As one American commentator once put it, the symphony commits suicide and
leaves a note! As a theatrical experience, there is nothing quite like it in
the orchestral repertoire, and it was brilliantly realised by the BBC SO which,
it’s worth remembering, gave the work’s Western premiere in 1986 under Gennady
Rozhdestvensky, for whom the symphony was written. Brabbins presided over this
whole orchestral “theatre of the absurd” with commendable sang-froid. But as
far as purely musical value is concerned, one just cannot find the right words
to assess this symphony (or “anti-symphony”). And maybe that was Schnittke’s
aim: to create a work that defied categorisation of any kind. A musical
happening, as it were. As such, it was a resounding success, and the audience
responded with an ovation. It boded well for the rest of the Festival.

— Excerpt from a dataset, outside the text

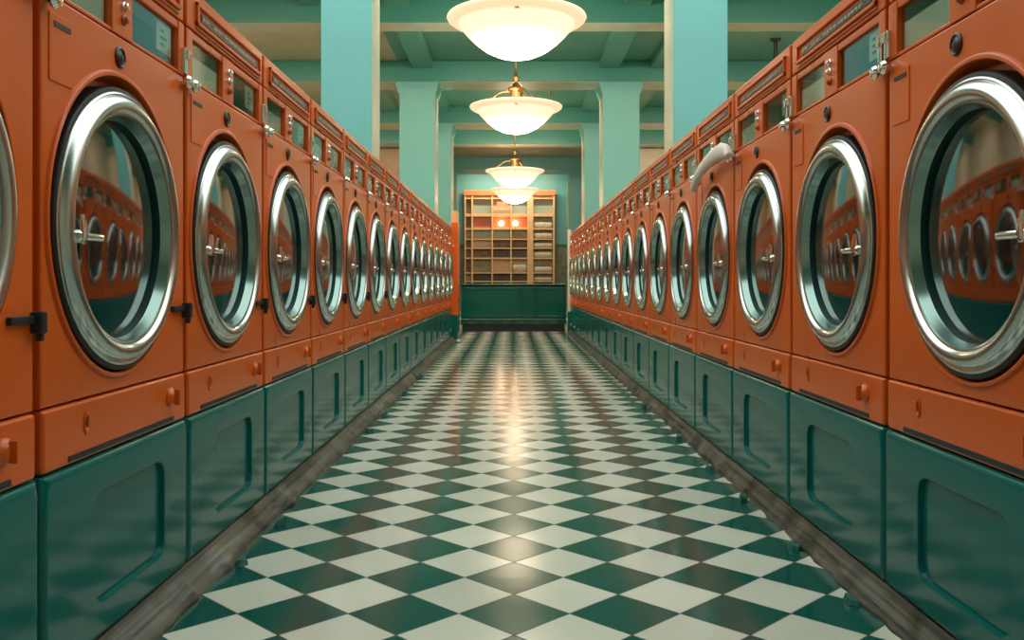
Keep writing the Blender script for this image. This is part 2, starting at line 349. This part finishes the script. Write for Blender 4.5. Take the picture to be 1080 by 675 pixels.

Saturday opened with the first of two concerts by the London Sinfonietta (the
second one, on Sunday afternoon, I was forced to miss). Martyn Brabbins was
once again on the podium, and began the proceedings with what might still be
Schnittke’s best-known work, the Concerto Grosso no.1 (1977), with Clio Gould
and Joan Atherton the two solo violinists and John Constable at the prepared
piano (whose opening solo cast its customarily creepy spell). Of all
Schnittke’s works, it is this one where his “polystylism” is allowed the
fullest rein, with its odd, curdled neo-Baroqueries rubbing shoulders with a
sleazy tango and one of Schnittke’s most flesh-crawling climaxes (the slowly
fermenting build-up in the Recitativo third movement which is finally cut off
in mid-scream).

It was followed by the world premiere of an unfinished work that Schnittke had
earmarked for the London Sinfonietta. It was intended to be a cantata for
countertenor and orchestra, but was left unfinished when Schnittke’s
penultimate stroke in 1994 all but dammed the creative floodtide which until
then had swept away every obstacle against all odds.

Following a brief spoken introduction by Gerard McBurney (who during the
weekend acted as the witty, articulate tour guide through Schnittke’s world),
we heard the two movements and the fragment of a third which was all Schnittke
left of this work, which was given the faute-de-mieux title of “Fragment” as
the composer himself never even gave it one of his own. It was oddly bare and
hermetic stuff, typical of the work of Schnittke’s last, pain-ridden years. The
first movement was for strings and harpsichord only, and did engage in some
fairly intense musical argument before working up to a climax of some power.
The second movement was a typically bald incantation for the countertenor, with
percussion adding some much-needed colour to offset the other music’s
intransigent greyness. The unfinished third movement was mainly for woodwinds
and horns alone, a nervous, circumspect scherzo which was finally halted by a
lone celesta cluster.

Following the interval, Brabbins guided his forces through the Symphony No.4
(1984). It requires the smallest forces of any Schnittke symphony, but it is
also the most monolithic in conception, being a single movement of some 40
minutes’ length, mostly going at the same slow-ish tempo throughout.

Of all the Schnittke symphonies it is the slowest to reveal its secrets, and
Brabbins did not altogether succeed in that respect: the reticence which had
been noticeable in the performance of the 4th Violin Concerto the previous
evening was even more evident here. On the other hand, it did accentuate the
powerfully ritualistic aspect of this symphony.